Given instruction: Repeat, please, only the lines from the top of the data down to the line with "from mathutils.bvhtree import BVHTree"; include both of those lines.

Stored data entries
-- BEGIN --

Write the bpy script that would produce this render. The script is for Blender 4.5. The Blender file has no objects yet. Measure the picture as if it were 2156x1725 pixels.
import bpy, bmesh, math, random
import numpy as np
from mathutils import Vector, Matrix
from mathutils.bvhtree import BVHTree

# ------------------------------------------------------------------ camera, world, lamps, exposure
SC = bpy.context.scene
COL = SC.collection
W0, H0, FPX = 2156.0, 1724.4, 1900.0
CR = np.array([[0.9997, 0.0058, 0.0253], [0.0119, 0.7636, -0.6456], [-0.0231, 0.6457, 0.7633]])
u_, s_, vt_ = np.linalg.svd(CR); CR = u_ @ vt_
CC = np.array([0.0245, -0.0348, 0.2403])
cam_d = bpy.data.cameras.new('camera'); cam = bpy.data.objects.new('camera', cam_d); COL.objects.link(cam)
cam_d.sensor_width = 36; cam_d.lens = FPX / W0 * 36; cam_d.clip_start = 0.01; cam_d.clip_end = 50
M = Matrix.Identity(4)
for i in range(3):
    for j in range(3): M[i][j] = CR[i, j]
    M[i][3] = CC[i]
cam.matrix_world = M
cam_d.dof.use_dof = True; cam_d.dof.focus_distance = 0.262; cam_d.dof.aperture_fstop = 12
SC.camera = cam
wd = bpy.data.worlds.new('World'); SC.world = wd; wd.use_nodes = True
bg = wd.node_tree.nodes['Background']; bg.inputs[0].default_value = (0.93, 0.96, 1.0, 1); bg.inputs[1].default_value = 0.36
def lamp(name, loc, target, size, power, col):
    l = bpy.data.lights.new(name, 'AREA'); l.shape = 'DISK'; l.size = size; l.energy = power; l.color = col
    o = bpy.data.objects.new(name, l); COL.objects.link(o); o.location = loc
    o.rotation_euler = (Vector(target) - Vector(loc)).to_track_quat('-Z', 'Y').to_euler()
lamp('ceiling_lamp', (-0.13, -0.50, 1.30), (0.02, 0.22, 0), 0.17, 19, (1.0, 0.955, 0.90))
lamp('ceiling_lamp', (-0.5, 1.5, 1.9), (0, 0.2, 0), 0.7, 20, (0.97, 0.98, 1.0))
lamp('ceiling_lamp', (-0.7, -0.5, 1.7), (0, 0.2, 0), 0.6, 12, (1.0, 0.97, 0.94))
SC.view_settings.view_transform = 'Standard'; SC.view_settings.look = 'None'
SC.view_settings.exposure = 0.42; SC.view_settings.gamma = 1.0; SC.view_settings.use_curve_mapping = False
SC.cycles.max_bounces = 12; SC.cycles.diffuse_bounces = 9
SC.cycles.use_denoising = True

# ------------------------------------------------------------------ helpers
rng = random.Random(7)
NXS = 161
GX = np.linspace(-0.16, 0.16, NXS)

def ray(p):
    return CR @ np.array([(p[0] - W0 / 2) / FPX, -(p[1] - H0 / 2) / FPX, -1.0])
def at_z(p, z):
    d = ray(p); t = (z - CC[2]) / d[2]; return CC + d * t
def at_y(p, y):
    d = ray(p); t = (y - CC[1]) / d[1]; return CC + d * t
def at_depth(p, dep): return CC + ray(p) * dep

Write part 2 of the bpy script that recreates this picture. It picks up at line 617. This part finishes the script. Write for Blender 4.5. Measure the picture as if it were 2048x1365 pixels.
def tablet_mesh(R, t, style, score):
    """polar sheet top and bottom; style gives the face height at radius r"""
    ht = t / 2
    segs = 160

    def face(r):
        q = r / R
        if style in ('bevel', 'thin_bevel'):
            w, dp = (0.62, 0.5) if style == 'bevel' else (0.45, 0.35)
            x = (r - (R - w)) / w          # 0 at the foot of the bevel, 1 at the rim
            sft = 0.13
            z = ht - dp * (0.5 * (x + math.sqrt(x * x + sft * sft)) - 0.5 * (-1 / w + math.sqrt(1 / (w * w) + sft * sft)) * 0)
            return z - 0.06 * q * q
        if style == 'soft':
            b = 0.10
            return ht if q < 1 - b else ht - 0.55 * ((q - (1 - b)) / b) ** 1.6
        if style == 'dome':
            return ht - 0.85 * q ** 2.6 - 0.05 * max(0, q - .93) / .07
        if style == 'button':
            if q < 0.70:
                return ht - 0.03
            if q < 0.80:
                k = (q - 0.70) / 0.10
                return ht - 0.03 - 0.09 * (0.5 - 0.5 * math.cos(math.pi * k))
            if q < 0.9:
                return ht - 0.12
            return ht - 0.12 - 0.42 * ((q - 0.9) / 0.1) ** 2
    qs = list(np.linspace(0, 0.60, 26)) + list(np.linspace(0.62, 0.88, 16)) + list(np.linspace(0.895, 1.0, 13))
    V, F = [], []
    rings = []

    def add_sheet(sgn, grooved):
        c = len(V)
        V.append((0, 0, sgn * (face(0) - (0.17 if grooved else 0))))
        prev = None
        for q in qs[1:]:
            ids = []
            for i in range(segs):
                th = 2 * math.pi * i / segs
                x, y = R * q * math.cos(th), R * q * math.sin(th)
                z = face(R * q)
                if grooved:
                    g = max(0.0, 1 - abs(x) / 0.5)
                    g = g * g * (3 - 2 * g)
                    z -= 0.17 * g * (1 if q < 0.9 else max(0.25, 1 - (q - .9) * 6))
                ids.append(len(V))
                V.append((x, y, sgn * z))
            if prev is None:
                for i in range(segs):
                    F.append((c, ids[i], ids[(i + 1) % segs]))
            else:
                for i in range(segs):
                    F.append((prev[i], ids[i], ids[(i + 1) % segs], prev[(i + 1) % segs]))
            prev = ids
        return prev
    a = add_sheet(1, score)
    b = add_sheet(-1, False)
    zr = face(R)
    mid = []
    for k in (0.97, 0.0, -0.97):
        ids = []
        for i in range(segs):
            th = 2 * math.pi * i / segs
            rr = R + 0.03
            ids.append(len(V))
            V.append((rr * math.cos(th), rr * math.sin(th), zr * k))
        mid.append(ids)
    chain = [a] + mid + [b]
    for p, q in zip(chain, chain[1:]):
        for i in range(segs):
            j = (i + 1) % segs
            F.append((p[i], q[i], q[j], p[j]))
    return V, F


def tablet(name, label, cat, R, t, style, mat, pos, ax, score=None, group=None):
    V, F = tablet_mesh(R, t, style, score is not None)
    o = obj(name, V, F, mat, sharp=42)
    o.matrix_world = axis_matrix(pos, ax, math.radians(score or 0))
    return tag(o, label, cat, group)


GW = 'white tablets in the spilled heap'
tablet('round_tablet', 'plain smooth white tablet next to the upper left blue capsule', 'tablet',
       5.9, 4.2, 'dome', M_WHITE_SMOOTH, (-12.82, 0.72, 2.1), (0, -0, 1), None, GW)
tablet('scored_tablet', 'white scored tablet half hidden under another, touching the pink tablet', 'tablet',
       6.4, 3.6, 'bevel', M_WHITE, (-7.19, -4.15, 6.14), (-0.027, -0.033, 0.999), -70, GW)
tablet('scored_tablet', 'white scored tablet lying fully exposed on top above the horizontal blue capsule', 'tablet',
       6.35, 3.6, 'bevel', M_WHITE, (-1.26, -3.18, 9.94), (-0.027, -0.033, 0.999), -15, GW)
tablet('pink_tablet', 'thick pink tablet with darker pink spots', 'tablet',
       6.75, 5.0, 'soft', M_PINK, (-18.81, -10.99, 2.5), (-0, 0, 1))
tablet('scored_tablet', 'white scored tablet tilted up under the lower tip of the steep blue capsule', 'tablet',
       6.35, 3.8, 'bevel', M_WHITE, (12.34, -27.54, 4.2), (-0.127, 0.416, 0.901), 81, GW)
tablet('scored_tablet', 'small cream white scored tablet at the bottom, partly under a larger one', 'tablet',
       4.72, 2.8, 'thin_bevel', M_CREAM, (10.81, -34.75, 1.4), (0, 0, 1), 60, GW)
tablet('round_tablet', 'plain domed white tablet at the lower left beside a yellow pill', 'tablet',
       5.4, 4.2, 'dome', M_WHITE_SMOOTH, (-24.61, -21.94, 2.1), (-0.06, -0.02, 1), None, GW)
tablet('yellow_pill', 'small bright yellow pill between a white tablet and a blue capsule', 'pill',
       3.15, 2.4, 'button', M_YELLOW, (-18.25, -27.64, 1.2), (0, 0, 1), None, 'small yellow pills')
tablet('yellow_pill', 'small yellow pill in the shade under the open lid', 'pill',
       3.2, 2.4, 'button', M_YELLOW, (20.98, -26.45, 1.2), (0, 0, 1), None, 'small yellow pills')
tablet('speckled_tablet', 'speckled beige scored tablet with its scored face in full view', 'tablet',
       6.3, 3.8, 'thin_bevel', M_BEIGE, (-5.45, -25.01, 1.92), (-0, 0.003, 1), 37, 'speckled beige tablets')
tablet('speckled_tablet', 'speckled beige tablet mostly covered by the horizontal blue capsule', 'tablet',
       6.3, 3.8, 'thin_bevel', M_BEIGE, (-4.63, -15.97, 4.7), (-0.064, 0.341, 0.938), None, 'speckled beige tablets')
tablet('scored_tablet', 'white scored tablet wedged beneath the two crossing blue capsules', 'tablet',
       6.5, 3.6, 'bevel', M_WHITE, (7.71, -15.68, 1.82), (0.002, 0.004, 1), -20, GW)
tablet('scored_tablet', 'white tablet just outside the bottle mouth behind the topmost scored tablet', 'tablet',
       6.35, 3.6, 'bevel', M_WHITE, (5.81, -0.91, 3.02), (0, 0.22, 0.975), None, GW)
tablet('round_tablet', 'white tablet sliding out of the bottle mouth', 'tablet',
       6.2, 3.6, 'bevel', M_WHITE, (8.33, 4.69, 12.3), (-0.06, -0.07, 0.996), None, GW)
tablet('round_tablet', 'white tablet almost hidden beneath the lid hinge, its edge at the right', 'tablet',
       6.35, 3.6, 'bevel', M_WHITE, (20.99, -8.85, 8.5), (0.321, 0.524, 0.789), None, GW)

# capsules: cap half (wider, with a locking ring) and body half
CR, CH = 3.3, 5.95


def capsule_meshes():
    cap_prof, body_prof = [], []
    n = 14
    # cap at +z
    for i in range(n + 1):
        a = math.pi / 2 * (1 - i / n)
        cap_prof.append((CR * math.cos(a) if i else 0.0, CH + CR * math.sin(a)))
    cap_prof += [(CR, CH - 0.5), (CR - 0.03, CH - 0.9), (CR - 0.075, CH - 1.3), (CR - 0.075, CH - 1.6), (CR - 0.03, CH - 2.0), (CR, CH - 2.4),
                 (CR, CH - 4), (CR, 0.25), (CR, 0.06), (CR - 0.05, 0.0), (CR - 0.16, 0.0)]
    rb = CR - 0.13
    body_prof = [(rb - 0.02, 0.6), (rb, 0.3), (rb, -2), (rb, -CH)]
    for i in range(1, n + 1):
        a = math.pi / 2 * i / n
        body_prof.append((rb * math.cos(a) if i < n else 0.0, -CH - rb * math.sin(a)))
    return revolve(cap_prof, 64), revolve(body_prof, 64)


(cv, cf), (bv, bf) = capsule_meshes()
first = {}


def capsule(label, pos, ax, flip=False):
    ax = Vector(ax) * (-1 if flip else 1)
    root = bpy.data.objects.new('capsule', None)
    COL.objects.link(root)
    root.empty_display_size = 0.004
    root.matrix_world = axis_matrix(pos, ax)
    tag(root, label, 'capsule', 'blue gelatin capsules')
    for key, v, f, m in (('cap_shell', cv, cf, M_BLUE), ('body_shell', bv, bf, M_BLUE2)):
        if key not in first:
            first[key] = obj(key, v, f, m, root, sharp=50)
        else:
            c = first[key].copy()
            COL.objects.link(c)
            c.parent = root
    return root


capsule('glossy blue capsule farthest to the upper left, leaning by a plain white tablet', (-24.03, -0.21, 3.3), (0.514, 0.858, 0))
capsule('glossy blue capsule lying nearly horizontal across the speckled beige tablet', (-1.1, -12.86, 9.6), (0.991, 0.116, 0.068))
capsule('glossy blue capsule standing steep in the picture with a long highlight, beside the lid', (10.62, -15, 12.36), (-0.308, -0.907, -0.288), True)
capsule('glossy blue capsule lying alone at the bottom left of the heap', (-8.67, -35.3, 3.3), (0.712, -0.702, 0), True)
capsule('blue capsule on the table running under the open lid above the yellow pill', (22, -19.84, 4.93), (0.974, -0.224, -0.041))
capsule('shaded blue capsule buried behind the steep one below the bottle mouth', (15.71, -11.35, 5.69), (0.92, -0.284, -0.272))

-- END --

Correct answer:
Write the bpy script that would produce this render. The script is for Blender 4.5. The Blender file has no objects yet. Measure the picture as if it were 2156x1725 pixels.
import bpy, bmesh, math, random
import numpy as np
from mathutils import Vector, Matrix
from mathutils.bvhtree import BVHTree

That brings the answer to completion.